CLA-2 CO:R:C:V 555026 DBI


TARIFF NO.: 9802.00.80; 807.00

Mr. James P. McDermott
B.B. Walker Company
Drawer 1167
Asheboro, North Carolina 27204

RE: Applicability of partial duty exemption of item 807.00, TSUS, to certain leather shoe uppers to be assembled in the Dominican Republic

Dear Mr. McDermott:

This is in response to your letter of May 11, 1988, to Senator Jesse Helms, requesting information concerning the applicability of item 807.00, Tariff Schedules of the United States (TSUS), to certain leather shoe uppers to be assembled in the Dominican Republic and imported by your company.
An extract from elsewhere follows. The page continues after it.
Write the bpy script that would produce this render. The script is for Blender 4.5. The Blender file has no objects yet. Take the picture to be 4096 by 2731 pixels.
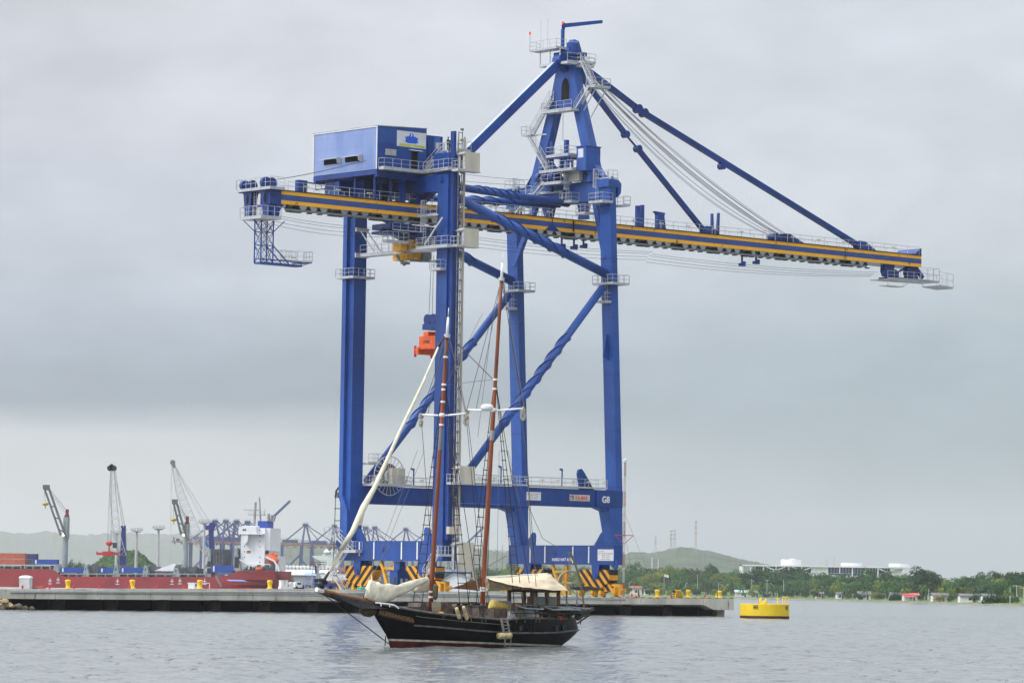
import bpy, bmesh, math, random
import numpy as np
from mathutils import Vector, Matrix
C = bpy.context.scene
COL = C.collection
V = Vector
# ------------------------------------------------------------------ camera
FPX, ROLL, YH, CAMZ = 15000.0, 0.0152, 2357.0, 3.0      # focal length in photo pixels (4096 wide), roll, horizon row, eye height
TH = math.atan((YH - 1365.5) / FPX)
F_ = V((0, math.cos(TH), math.sin(TH))); U0 = V((0, -math.sin(TH), math.cos(TH))); R0 = V((1, 0, 0))
R_ = math.cos(ROLL) * R0 + math.sin(ROLL) * U0
U_ = math.cos(ROLL) * U0 - math.sin(ROLL) * R0
cam_d = bpy.data.cameras.new('camera'); cam = bpy.data.objects.new('camera', cam_d); COL.objects.link(cam)
cam_d.sensor_width = 36.0; cam_d.lens = 36.0 * FPX / 4096.0
cam_d.clip_start = 1.0; cam_d.clip_end = 80000.0
m = Matrix((R_, U_, -F_)).transposed().to_4x4(); m.translation = V((0, 0, CAMZ)); cam.matrix_world = m
C.camera = cam
# ------------------------------------------------------------------ colour management / sampling
C.view_settings.view_transform = 'Standard'; C.view_settings.look = 'None'
C.view_settings.exposure = 0.02; C.view_settings.gamma = 1.0; C.view_settings.use_curve_mapping = False
C.cycles.max_bounces = 6; C.cycles.volume_bounces = 2; C.cycles.use_denoising = True
C.cycles.sample_clamp_indirect = 6.0
HAZE_D = 0.000045
SUN_DIR = V((-0.76, -0.34, 0.80)).normalized()           # towards the (veiled) sun: left of and behind the camera


def lin(r, g, b):
    def c(x):
        x /= 255.0
        return x / 12.92 if x <= 0.04045 else ((x + 0.055) / 1.055) ** 2.4
    return (c(r), c(g), c(b), 1.0)


# ------------------------------------------------------------------ sky
W = bpy.data.worlds.new('World'); C.world = W; W.use_nodes = True
nt = W.node_tree; nt.nodes.clear()
N = nt.nodes.new; L = nt.links.new


def mth(op, a, b=None, c=None, tree=None):
    n = (tree or nt).nodes.new('ShaderNodeMath'); n.operation = op
    for i, x in enumerate((a, b, c)):
        if x is None: continue
        if isinstance(x, (int, float)): n.inputs[i].default_value = x
        else: (tree or nt).links.new(x, n.inputs[i])
    return n.outputs[0]


def ramp(fac, stops, tree=None, interp='LINEAR'):
    n = (tree or nt).nodes.new('ShaderNodeValToRGB'); n.color_ramp.interpolation = interp
    e = n.color_ramp.elements
    while len(e) < len(stops): e.new(0.5)
    for el, (p, col) in zip(e, stops): el.position = p; el.color = col
    (tree or nt).links.new(fac, n.inputs[0]); return n.outputs[0]


def mixc(fac, a, b, tree=None, mode='MIX'):
    t = tree or nt
    n = t.nodes.new('ShaderNodeMix'); n.data_type = 'RGBA'; n.blend_type = mode
    for s, x in ((n.inputs[0], fac), (n.inputs[6], a), (n.inputs[7], b)):
        if isinstance(x, (int, float, tuple)): s.default_value = x
        else: t.links.new(x, s)
    return n.outputs[2]


tc = N('ShaderNodeTexCoord'); sp = N('ShaderNodeSeparateXYZ'); L(tc.outputs['Generated'], sp.inputs[0])
mp = N('ShaderNodeMapping'); L(tc.outputs['Generated'], mp.inputs[0]); mp.inputs['Scale'].default_value = (9, 3, 26)
mp.inputs['Location'].default_value = (3.1, 0.4, 1.7)
nz = N('ShaderNodeTexNoise'); L(mp.outputs[0], nz.inputs[0]); nz.inputs['Scale'].default_value = 1.0
nz.inputs['Detail'].default_value = 7.0; nz.inputs['Roughness'].default_value = 0.55
mp2 = N('ShaderNodeMapping'); L(tc.outputs['Generated'], mp2.inputs[0]); mp2.inputs['Scale'].default_value = (30, 6, 60)
nz2 = N('ShaderNodeTexNoise'); L(mp2.outputs[0], nz2.inputs[0]); nz2.inputs['Scale'].default_value = 1.0; nz2.inputs['Detail'].default_value = 8.0
wob = mth('SUBTRACT', nz.outputs[0], 0.5)
wob2 = mth('SUBTRACT', nz2.outputs[0], 0.5)
zz = mth('ADD', sp.outputs[2], mth('MULTIPLY', wob, 0.030))
zz = mth('ADD', zz, mth('MULTIPLY', wob2, 0.006))
zr = mth('MULTIPLY', zz, 4.0)                             # 0.25 of sin(elevation) fills the ramps
SL = [(0, (206, 211, 212)), (.10, (212, 216, 216)), (.150, (206, 211, 214)), (.185, (140, 154, 171)), (.25, (168, 180, 196)), (.36, (200, 206, 218)), (.52, (213, 217, 226)), (.66, (221, 225, 232)), (1, (226, 229, 235))]
SR = [(0, (128, 145, 157)), (.09, (134, 151, 163)), (.17, (150, 167, 181)), (.25, (174, 189, 202)), (.36, (202, 209, 219)), (.52, (211, 217, 226)), (.66, (215, 220, 229)), (1, (226, 229, 235))]
cl = ramp(zr, [(p, lin(*c)) for p, c in SL]); cr = ramp(zr, [(p, lin(*c)) for p, c in SR])
fx = mth('MULTIPLY_ADD', sp.outputs[0], 5.2, 0.5)
fx = mth('ADD', fx, mth('MULTIPLY', wob, 0.5)); fxn = N('ShaderNodeClamp'); L(fx, fxn.inputs[0])
base = mixc(fxn.outputs[0], cl, cr)
brt = mth('ADD', mth('MULTIPLY_ADD', wob, 0.46, 1.0), mth('MULTIPLY', wob2, 0.30))
# one bright heap of cumulus to the right of the crane
dx = mth('MULTIPLY', mth('SUBTRACT', sp.outputs[0], 0.077), 26.0); dz = mth('MULTIPLY', mth('SUBTRACT', sp.outputs[2], 0.112), 52.0)
dd = mth('ADD', mth('MULTIPLY', dx, dx), mth('MULTIPLY', dz, dz))
dd = mth('ADD', dd, mth('MULTIPLY', wob2, 2.2))
hp = N('ShaderNodeMapRange'); hp.interpolation_type = 'SMOOTHSTEP'; L(dd, hp.inputs[0]); hp.inputs[1].default_value = 1.0; hp.inputs[2].default_value = 0.45
hp.inputs[3].default_value = 0.0; hp.inputs[4].default_value = 0.085
brt = mth('ADD', brt, hp.outputs[0])
# an overcast dome is brighter overhead than at the horizon; beyond the view, right is dimmed and left raised to shape side light
zen = N('ShaderNodeMapRange'); zen.interpolation_type = 'SMOOTHSTEP'; L(sp.outputs[2], zen.inputs[0]); zen.inputs[1].default_value = .16; zen.inputs[2].default_value = .85; zen.inputs[3].default_value = 1.0; zen.inputs[4].default_value = 2.8
sde = N('ShaderNodeMapRange'); sde.interpolation_type = 'SMOOTHSTEP'; L(sp.outputs[0], sde.inputs[0]); sde.inputs[1].default_value = .16; sde.inputs[2].default_value = .8; sde.inputs[3].default_value = 1.0; sde.inputs[4].default_value = .5
lft = N('ShaderNodeMapRange'); lft.interpolation_type = 'SMOOTHSTEP'; L(sp.outputs[0], lft.inputs[0]); lft.inputs[1].default_value = -.85; lft.inputs[2].default_value = -.17; lft.inputs[3].default_value = 1.5; lft.inputs[4].default_value = 1.0
brt = mth('MULTIPLY', mth('MULTIPLY', brt, lft.outputs[0]), mth('MULTIPLY', zen.outputs[0], sde.outputs[0]))
cmb = N('ShaderNodeCombineColor'); [L(brt, cmb.inputs[i]) for i in range(3)]
cloud = mixc(1.0, base, cmb.outputs[0], mode='MULTIPLY')
sky = N('ShaderNodeTexSky'); sky.sky_type = 'NISHITA'; sky.sun_disc = False
sky.sun_elevation = math.asin(SUN_DIR.z); sky.sun_rotation = math.atan2(SUN_DIR.x, SUN_DIR.y); sky.air_density = 1.0; sky.dust_density = 2.0
skd = mixc(1.0, sky.outputs[0], (0.10, 0.10, 0.10, 1), mode='MULTIPLY')
full = mixc(0.94, skd, cloud)                             # thin blue showing through a closed cloud deck
bg = N('ShaderNodeBackground'); L(full, bg.inputs[0]); bg.inputs[1].default_value = 1.0
ow = N('ShaderNodeOutputWorld'); L(bg.outputs[0], ow.inputs[0])
# ------------------------------------------------------------------ sun (veiled by cloud)
sd = bpy.data.lights.new('sun', 'SUN'); so = bpy.data.objects.new('sun', sd); COL.objects.link(so)
sd.energy = 1.5; sd.angle = math.radians(14); sd.color = (1.0, 0.97, 0.92)
so.rotation_euler = SUN_DIR.to_track_quat('Z', 'Y').to_euler()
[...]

You advise that U.S. made leather, thread, lining material, sewing machines and dies will be shipped to the Dominican Republic where the leather and lining will be die-cut and the components will then be sewn into leather shoe uppers. You indicate that uppers are portions of a shoe or boot that will have the soles attached in a subsequent operation.


Whether the described leather shoe uppers, when returned to the U.S., will be eligible for the partial exemption from duty in item 807.00, TSUS (9802.00.80, Harmonized Tariff Schedule of the United States (HTSUS))?


Item 807.00, TSUS, applies to articles assembled abroad in whole or in part of fabricated components, the products of the U.S., with no operations performed thereon except the attachment of the components to form the imported merchandise and operations incidental thereto. An article classified under item 807.00, TSUS, is subject to duty upon the full appraised value of the
imported article, less the cost or value of such products of the U.S. Section 10.14(a), Customs Regulations (19 CFR 10.14(a)), provides that the components must be in condition ready for assembly without further fabrication at the time of their exportation from the U.S. to qualify for the exemption.

We have previously held in a ruling dated February 24, 1988 (HQ 554748), that die-cutting pattern-shaped fabric parts to fit automobile doors was a fabricating, non-assembly step that prepared the fabric for final assembly with the doors. We stated that no allowances could be made under item 807.00, TSUS, since the fabric parts were not in condition ready for assembly.

In the present case, the leather and lining exported from the U.S. is not in condition ready for assembly without further fabrication since the die-cutting performed abroad is a further fabrication. Therefore, the die-cutting cannot be considered an acceptable assembly under item 807.00, TSUS.

With respect to the sewing operation performed abroad, the sewing of components is an acceptable assembly operation under section 10.16(a), Customs Regulations (19 CFR 10.16(a)). However, the sewing must be performed on a U.S. component that has not been further fabricated. Therefore, the sewing operation performed in the Dominican Republic would not be an acceptable assembly under item 807.00, TSUS.


On the basis of the information submitted, we are of the opinion that the die-cutting of the leather and lining and the sewing of the components together into shoe uppers may not be considered an acceptable assembly and therefore, no allowances in duty may be made under item 807.00, TSUS.